NeurIPS 2020

Partial Optimal Transport with applications on Positive-Unlabeled Learning

Meta Review

Overall, the reviewers were quite satisfied with the paper, which provides a conditional gradient algorithm to solve a Gromov-partial Wasserstein problem and theory and experiments to support the algorithms. However I, the area chair, and the senior area chair have discussed this paper in detail and we have a more mitigated opinion. I particular we found several claims to be misleading and they should be changed for the final version to be accepted : - "but when it comes with exact solutions, almost no partial formulation of neither Wasserstein nor Gromov-Wasserstein are available yet." This is not true (partial OT is a standard linear program) so this claim must be removed; - The authors should not claim (such as in the current conclusion) to have introduced the "dummy" point technique for partial optimal transport, which is classical (R#1 gave an example of reference but this is common practice, see e.g. this other reference Pele, Werman, ICCV 2009 "Fast and Robust Earth Mover’s Distances"). Overall, the contributions from the algorithmic optimal transport point of view are rather minor, and we advise the authors to emphasize more on their application to PU learning instead.

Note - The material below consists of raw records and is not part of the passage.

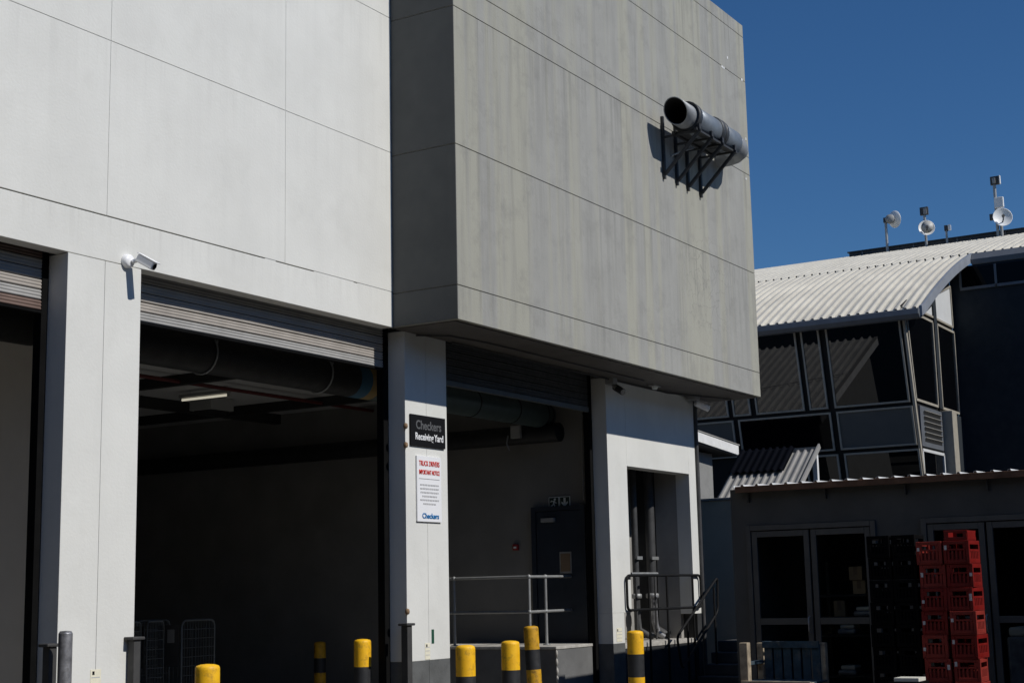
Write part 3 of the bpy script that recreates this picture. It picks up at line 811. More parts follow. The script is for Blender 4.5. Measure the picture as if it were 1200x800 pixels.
# ------------------------------------------------------------------ pipes in the doorway recess
for x, r, lab in ((21.0, .05, 'thin dark vertical pipe in the service doorway recess'), (21.55, .075, 'thick grey vertical pipe in the service doorway recess')):
    e = thing('riser_pipe', lab, 'pipe', 'riser pipes in the service doorway')
    MB().tube([(x, 10.62, 1.0), (x, 10.62, 3.69)], r, 14).build('pipe', 'pipe_grey', e)
    MB().lathe([(r, 1.55), (r + .03, 1.56), (r + .03, 1.62), (r, 1.63)], 14, 'z', (x, 10.62, 0)).build('flange', 'galv', e)
    MB().tube([(x, 10.62, 1.25), (x, 10.60, 1.08), (x + .06, 10.5, 1.0), (x + .16, 10.45, .98)], r * 1.05, 12).build('elbow', 'pipe_grey', e)
    MB().box(x - r - .04, x + r + .04, 10.54, 10.56, 2.15, 2.20).build('clip', 'galv', e)
e = thing('bent_pipe', 'pale bent pipe end at the foot of the service doorway recess', 'pipe')
MB().tube([(21.25, 10.45, 1.55), (21.25, 10.45, 1.2), (21.28, 10.42, 1.02), (21.36, 10.36, .96)], .05, 12).build('pipe', 'galv_worn', e)
MB().lathe([(.05, 1.55), (.066, 1.55), (.066, 1.6), (.05, 1.6)], 12, 'z', (21.25, 10.45, 0)).build('socket', 'galv_worn', e)

# ------------------------------------------------------------------ landing rail and stairs by the doorway
def loop_rail(pts_corner, r=.02, m='rail_black', name='loop_rail', parent=None):
    """rounded closed loop through four corners"""
    P4 = [Vector(p) for p in pts_corner]; out = []
    for i in range(4):
        p, a, b = P4[i], P4[i - 1], P4[(i + 1) % 4]
        da, db = (a - p).normalized(), (b - p).normalized()
        R_ = .09
        for k in range(6):
            q = k / 5
            out.append(p + da * R_ * (1 - q) ** 2 + db * R_ * q ** 2)
    return MB().tube(out, r, 8, closed=True).build(name, m, parent)
lr = thing('landing_rail', 'black rounded loop railing in front of the service doorway', 'railing')
loop_rail([(19.40, 9.965, 1.40), (21.95, 9.965, 1.40), (21.95, 9.965, 1.895), (19.40, 9.965, 1.895)], parent=lr)
for x in (20.1, 20.72, 21.65):
    MB().tube([(x, 9.965, .02), (x, 9.965, 1.895)], .018, 8).build('post', 'rail_black', lr)
inner = thing('inner_rail', 'short galvanised rail seen inside the service doorway', 'railing')
MB().tube([(20.3, 10.35, 1.93), (21.2, 10.35, 1.93)], .02, 8).build('rail', 'galv', inner)
for x in (20.45, 21.1):
    MB().tube([(x, 10.35, .93), (x, 10.35, 1.93)], .018, 8).build('post', 'pipe_grey', inner)
st = thing('steps', 'short dark concrete steps climbing beside the service doorway', 'steps')
for k in range(5):
    MB().box(21.45 + k * .28, 23.2, 9.05, 9.99, .004 + k * .17 + (.002 if k else 0), .17 + k * .17).build('step', 'stair_concrete', st, 0.01)
sr = thing('stair_rail', 'black sloping loop handrail beside the dark steps', 'railing')
loop_rail([(20.80, 9.80, .50), (22.20, 9.80, 1.32), (22.24, 9.80, 1.86), (20.66, 9.80, .98)], parent=sr)
for x, z in ((21.05, 1.18), (22.08, 1.7)):
    MB().tube([(x, 9.80, .0 if x < 21.4 else .4), (x, 9.80, z)], .018, 8).build('post', 'rail_black', sr)

# ------------------------------------------------------------------ yard wall behind the steps, canopy, annex
yw = thing('yard_wall', 'plain blue-grey wall with a thin coping behind the steps', 'wall')
MB().box(23.3, 23.5, 9.0, 13.4, 0, 3.14).build('wall', 'yard_wall', yw, 0.004)
MB().box(23.27, 23.53, 8.98, 13.4, 3.142, 3.18).build('coping', 'wall_cap', yw, 0.004)

def rib_sheet(name, m, p0, du, dv, nu, nv, pitch, rise, parent, wid=.42, prof=None):
    """box-ribbed sheet: ribs run along dv, spaced along du; p0 origin; prof gives extra points along v"""
    du, dv = Vector(du), Vector(dv); p0 = Vector(p0); nrm = du.cross(dv).normalized()
    if nrm.z < 0: nrm = -nrm
    us = []
    L = du.length; k = 0.0
    while k < L - 1e-6:
        us += [(k, 0), (k + pitch * (1 - wid) * .5, 0), (k + pitch * (1 - wid) * .5 + pitch * .1, rise),
               (k + pitch * (1 + wid) * .5 - pitch * .1, rise), (k + pitch * (1 + wid) * .5, 0)]
        k += pitch
    us.append((L, 0))
    un = du.normalized()
    vs = []; fs = []
    rows = prof if prof else [Vector((0, 0, 0)), dv]
    for r_ in rows:
        for u, h in us: vs.append(p0 + un * min(u, L) + r_ + nrm * h)
    n_ = len(us)
    for i in range(len(rows) - 1):
        for k in range(n_ - 1): fs.append((i * n_ + k, i * n_ + k + 1, (i + 1) * n_ + k + 1, (i + 1) * n_ + k))
    ob = MB().add(vs, fs).build(name, m, parent)
    md = ob.modifiers.new('thickness', 'SOLIDIFY'); md.thickness = .004; md.offset = -1
    return ob

cp = thing('corrugated_canopy', 'steep corrugated lean-to roof with a white post behind the kiosk', 'canopy')
rib_sheet('roof_sheet', 'canopy_sheet', (23.56, 9.02, 2.99), (0, 1.43, 0), (1.44, 0, 1.053), 0, 0, .13, .035, cp)
rib_sheet('shade_sheet', 'canopy_shade', (24.36, 9.41, 3.65), (0, 1.04, 0), (.61, 0, .446), 0, 0, .13, .038, cp)  # near-black sheet stands in for the shade on the upper canopy
MB().bar((23.52, 8.99, 3.0), (25.04, 8.99, 4.10), .03, .09).build('verge_trim', 'canopy_sheet', cp)
MB().bar((24.98, 9.0, 4.05), (24.98, 10.45, 4.05), .08, .06).build('ridge_cap', 'canopy_sheet', cp)
MB().box(24.96, 25.04, 9.02, 9.10, 0, 3.95).build('post', 'fascia_white', cp, 0.004)
MB().box(24.9, 24.98, 10.3, 10.4, 0, 3.9).build('post', 'fascia_white', cp)
MB().box(23.54, 23.62, 10.3, 10.4, 0, 2.9).build('post', 'fascia_white', cp)

an = thing('annex_building', 'low plastered annex with a white fascia and sunlit corrugated roof', 'building')
MB().box(26.95, 32.45, 14.30, 14.5, 0, 4.80).build('wall', 'annex_plaster', an)
MB().box(32.25, 32.449, 14.501, 20, 0, 4.80).build('wall', 'annex_plaster', an)
MB().prism([(27.0, 5.44), (33.2, 5.02), (33.2, 4.80), (27.0, 5.22)], 13.93, 13.96, 'xz').build('fascia', 'fascia_white', an, 0.003)
MB().prism([(27.0, 5.478), (33.24, 5.055), (33.24, 5.028), (27.0, 5.451)], 13.915, 14.02, 'xz').build('verge_trim', 'canopy_sheet', an)
MB().prism([(27.0, 5.20), (33.15, 4.79), (33.15, 4.77), (27.0, 5.18)], 13.965, 20.0, 'xz').build('soffit', 'charcoal', an)
rib_sheet('roof', 'annex_roof', (27.0, 14.02, 5.44), (0, 6.2, 0), (6.22, 0, -.422), 0, 0, .26, .075, an, .34)
MB().bar((30.2, 14.1, 5.30), (31.0, 17.2, 5.25), .03, .02).build('flashing_strip', 'annex_roof', an)

# ------------------------------------------------------------------ kiosk
ki = thing('kiosk_building', 'dark low kiosk with double doors, brown fascia and ribbed metal roof', 'building')
KX = 18.0
Y0, Y1 = 1.0, 7.70
D1, D2 = (5.80, 7.50), (3.72, 5.24)
def kb(name, m, *a, bevel=.004, parent=None): return MB().box(*a).build(name, m, parent or ki, bevel)
kb('wall', 'kiosk_wall', KX, KX + .2, D1[1], Y1, 0, 2.938, bevel=0)
kb('wall', 'kiosk_wall', KX, KX + .2, D2[1], D1[0], 0, 2.938, bevel=0)
kb('wall', 'kiosk_wall', KX, KX + .2, Y0, D2[0], 0, 2.938, bevel=0)
kb('wall', 'kiosk_wall', KX, KX + .2, D1[0], D1[1], 2.47, 2.938, bevel=0)
kb('wall', 'kiosk_wall', KX, KX + .2, D2[0], D2[1], 2.47, 2.938, bevel=0)
kb('side_wall', 'kiosk_wall', KX + .201, 22.6, Y1 - .2, Y1 - .001, 0, 2.85)
kb('side_wall', 'kiosk_wall', KX + .201, 22.6, Y0, Y0 + .2, 0, 2.85)
kb('rear_wall', 'inside_dark', 21.0, 21.1, Y0 + .2, Y1 - .2, 0, 2.85)
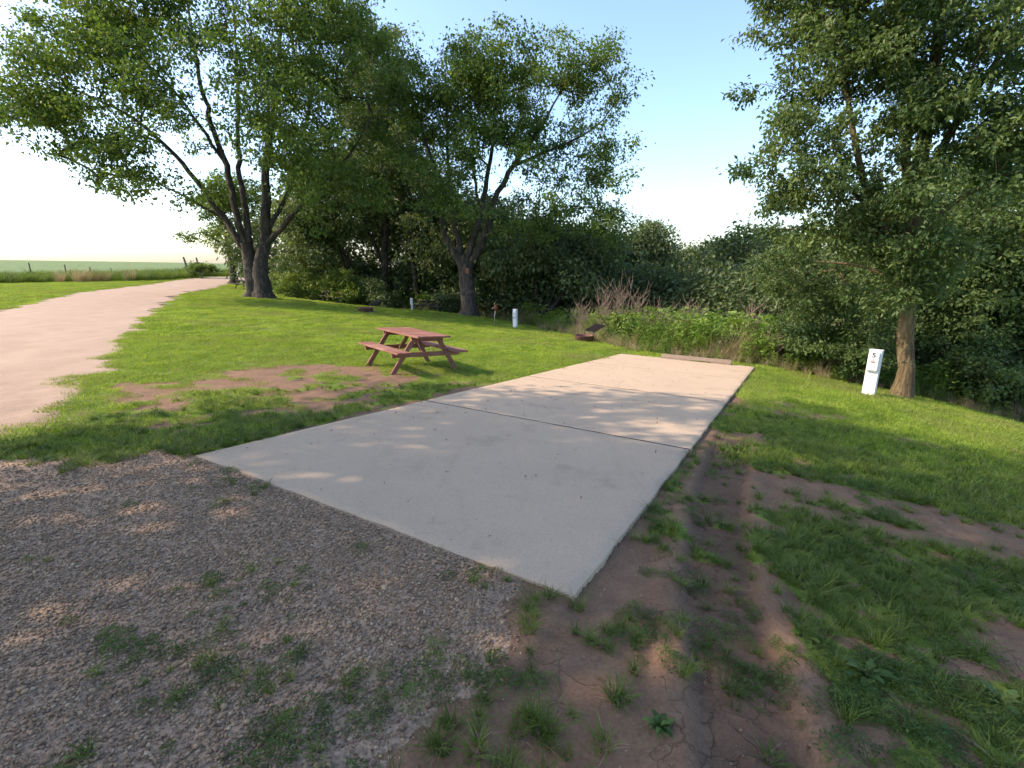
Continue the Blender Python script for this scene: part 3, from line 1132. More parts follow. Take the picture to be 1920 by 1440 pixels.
make_tree('ash_tree', 'tall leafy ash with smooth tan trunk beside the numbered white pedestal', b3, limbs, [
    E_(1560, 160, 9.9, 1.55, 1.6, 1.7), E_(1470, 230, 9.9, .75, 1.0, .9), E_(1475, 345, 10, 1.05, 1.2, .62), E_(1640, 60, 9.8, 1.8, 1.8, 1.4), E_(1840, 70, 9.2, 1.9, 2.2, 1.7), E_(1600, 400, 10, 1.7, 1.8, .95), E_(1745, 400, 9.9, 1.5, 1.8, 1.2),
    E_(1500, 470, 12.4, 1.2, 1.2, 1.0), E_(1540, 550, 12.9, 1.4, 1.2, .8), E_(1650, 525, 12.6, 1.2, 1.0, .95), E_(1890, 270, 9.1, 1.4, 1.6, 1.3), E_(1560, -90, 9.8, 2, 2, 1.6), E_(1760, -130, 9.4, 2.2, 2, 1.6), E_(1640, 260, 9.8, 1.2, 1.5, .8), E_(1760, 210, 9.4, .8, 1.0, .9), E_(1725, 500, 9.7, .75, .6, .62), E_(1690, 575, 9.9, .4, .4, .25), E_(1765, 545, 10, .6, .6, .5), E_(1700, 330, 9.2, .9, .6, .7), E_(1800, 470, 9.7, .9, .8, .7)],
    3, M['leaf_ash'], M['bark_ash'], n_clump=2400, per=42, leaf=.105, spread=.30, gap=.38, gscale=.95, min_r=.004, twig=.005, sides=14, step=.25, aspect=.5)

# tree far along the road
b4 = g3(-27.9, 49)
f4, r4 = flare(b4, .34)
make_tree('roadside_tree', 'lone tree far down the lawn with bent grey trunk near the road', b4, [
    (f4 + [at(436, 505, 48), at(431, 480, 48), at(428, 450, 48), at(420, 400, 48), at(415, 340, 48)], r4 + [.32, .3, .26, .18, .06]),
    LB([(430, 470, 48), (405, 450, 47.6), (380, 435, 47.2)], [.12, .09, .03])], [
    E_(395, 432, 48, 2.3, 2.5, 1.5), E_(372, 450, 47.5, 1.4, 1.6, .9), E_(430, 380, 48, 3.4, 3.2, 2.8), E_(385, 478, 47.5, .5, .7, .4)],
    4, M['leaf_maple'], M['bark_maple'], n_clump=220, per=50, leaf=.26, spread=.85, gap=.4, gscale=.4, min_r=.015)

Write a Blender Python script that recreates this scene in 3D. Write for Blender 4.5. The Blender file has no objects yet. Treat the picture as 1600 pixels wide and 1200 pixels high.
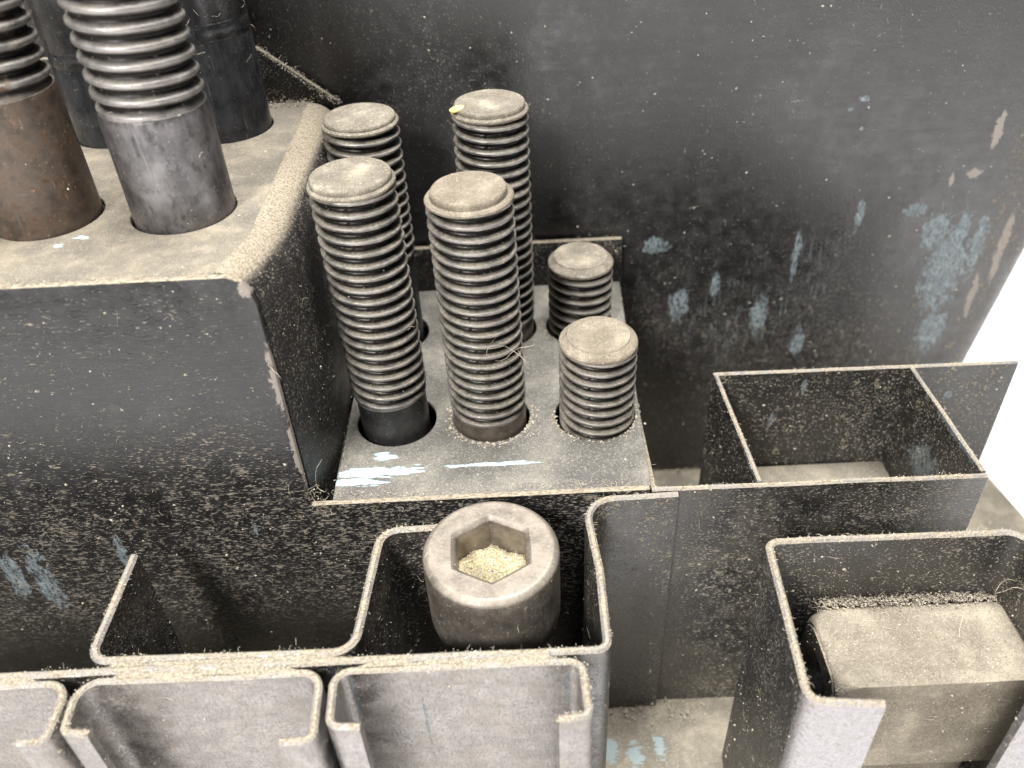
import bpy, bmesh, math, random
from mathutils import Vector, Matrix, noise as mnoise
random.seed(7)
S = 0.001                      # all lengths below are millimetres
scene = bpy.context.scene
COL = scene.collection

# ------------------------------------------------------------------ camera
cam_d = bpy.data.cameras.new("camera")
cam = bpy.data.objects.new("camera", cam_d)
COL.objects.link(cam)
R_ = (0.99875875, -0.02426588, -0.04349858)
U_ = (0.04916788, 0.61999849, 0.78306092)
F_ = (-0.00796739, 0.78422767, -0.62042201)
cam.matrix_world = Matrix(((R_[0], U_[0], -F_[0], 0), (R_[1], U_[1], -F_[1], 0),
                           (R_[2], U_[2], -F_[2], 161 * S), (0, 0, 0, 1)))
cam_d.sensor_width = 36
cam_d.lens = 1340.67 * 36 / 1600
cam_d.clip_start = 0.005
cam_d.clip_end = 20
cam_d.dof.use_dof = True
cam_d.dof.focus_distance = 0.136
cam_d.dof.aperture_fstop = 20
scene.camera = cam

# ------------------------------------------------------------------ room light
world = bpy.data.worlds.new("World")
scene.world = world
world.use_nodes = True
bg = world.node_tree.nodes["Background"]
bg.inputs[0].default_value = (1.0, 0.99, 0.98, 1)
bg.inputs[1].default_value = 0.05


def area(name, loc, target, size, power, color):
    d = bpy.data.lights.new(name, 'AREA')
    d.shape = 'RECTANGLE'
    d.size, d.size_y = size
    d.energy = power
    d.color = color
    o = bpy.data.objects.new(name, d)
    o.location = Vector(loc) * S
    o.rotation_euler = (Vector(target) - Vector(loc)).to_track_quat('-Z', 'Y').to_euler()
    COL.objects.link(o)


area("ceiling_lamp", (60, 150, 1000), (0, 110, 60), (0.36, 0.24), 17.0, (1.0, 0.985, 0.985))
area("work_lamp", (-260, -420, 560), (-10, 100, 50), (0.16, 0.16), 7.0, (1.0, 0.985, 0.985))

scene.view_settings.view_transform = 'Standard'
scene.view_settings.look = 'None'
scene.view_settings.exposure = 0.72
scene.view_settings.gamma = 1.0


# ------------------------------------------------------------------ material kit
class G:
    def __init__(self, name):
        self.m = bpy.data.materials.new(name)
        self.m.use_nodes = True
        self.t = self.m.node_tree
        self.t.nodes.clear()
        self.out = self.t.nodes.new('ShaderNodeOutputMaterial')
        self.b = self.t.nodes.new('ShaderNodeBsdfPrincipled')
        self.t.links.new(self.b.outputs[0], self.out.inputs[0])
        self.co = self.n('ShaderNodeVectorMath', {0: self.n('ShaderNodeTexCoord').outputs['Object']}, operation='SCALE')
        self.co.inputs['Scale'].default_value = 1000.0
        self.p = self.co.outputs[0]          # object position in millimetres

    def n(self, typ, ins=None, **props):
        nd = self.t.nodes.new(typ)
        for k, v in props.items():
            setattr(nd, k, v)
        for k, v in (ins or {}).items():
            self.put(nd.inputs[k], v)
        return nd

    def put(self, sock, v):
        if isinstance(v, bpy.types.NodeSocket):
            self.t.links.new(v, sock)
        elif isinstance(v, tuple) and len(v) == 3 and sock.type == 'RGBA':
            sock.default_value = (*v, 1)
        else:
            sock.default_value = v

    def math(self, op, a, b=0.0, clamp=False):
        return self.n('ShaderNodeMath', {0: a, 1: b}, operation=op, use_clamp=clamp).outputs[0]

    def mix(self, f, a, b):
        nd = self.n('ShaderNodeMix', data_type='RGBA')
        for s, v in ((nd.inputs[0], f), (nd.inputs[6], a), (nd.inputs[7], b)):
            self.put(s, v)
        return nd.outputs[2]

    def mixf(self, f, a, b):
        nd = self.n('ShaderNodeMix', data_type='FLOAT')
        for s, v in ((nd.inputs[0], f), (nd.inputs[2], a), (nd.inputs[3], b)):
            self.put(s, v)
        return nd.outputs[0]

    def map(self, scale=(1, 1, 1), rot=(0, 0, 0), loc=(0, 0, 0)):
        return self.n('ShaderNodeMapping', {0: self.p, 'Scale': scale, 'Rotation': rot, 'Location': loc}).outputs[0]

    def noise(self, scale, detail=2.0, rough=0.55, vec=None, dist=0.0):
        return self.n('ShaderNodeTexNoise', {'Vector': vec or self.p, 'Scale': scale, 'Detail': detail,
                                             'Roughness': rough, 'Distortion': dist}).outputs[0]

    def step(self, v, a, b):
        return self.n('ShaderNodeMapRange', {'Value': v, 'From Min': a, 'From Max': b},
                      interpolation_type='SMOOTHSTEP').outputs[0]

    def up(self, a=0.35, b=0.85):
        nz = self.n('ShaderNodeSeparateXYZ', {0: self.n('ShaderNodeNewGeometry').outputs['Normal']}).outputs[2]
        return self.step(nz, a, b)

    def patch(self, c, s, n, edge=0.55):
        """ragged blob round the point c with half sizes s, broken up by the noise n"""
        v = self.n('ShaderNodeVectorMath', {0: self.p, 1: c}, operation='SUBTRACT').outputs[0]
        v = self.n('ShaderNodeVectorMath', {0: v, 1: s}, operation='DIVIDE').outputs[0]
        l = self.n('ShaderNodeVectorMath', {0: v}, operation='LENGTH').outputs['Value']
        d = self.math('ADD', self.math('MULTIPLY', self.math('SUBTRACT', n, 0.5), 3.4), self.math('SUBTRACT', 1.0, l))
        return self.step(d, 0.0, edge * 0.3)

    def any(self, *ms):
        r = ms[0]
        for m in ms[1:]:
            r = self.math('MAXIMUM', r, m)
        return r

    def bump(self, h, dist, strength=1.0):
        b = self.n('ShaderNodeBump', {'Height': h, 'Distance': dist * S, 'Strength': strength})
        self.put(self.b.inputs['Normal'], b.outputs[0])


TAN = (0.33, 0.285, 0.215)
TAN2 = (0.15, 0.126, 0.088)
BLUE = (0.185, 0.232, 0.245)
PINK = (0.185, 0.16, 0.135)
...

Other remarks: - please check the grammar (in particular the abstract has several mistakes) - the paper by Solomon et al 2016 "Entropic Metric Alignment for Correspondence Problems" is very relevant in paragraph 2 of the introduction; - what do you mean by "xi" is bounded? (a fixed scalar is always bounded); - the broader impact section is not meant to discuss technical facts, but rather should be about the potential societal impact of the work, if any (see author's guidelines).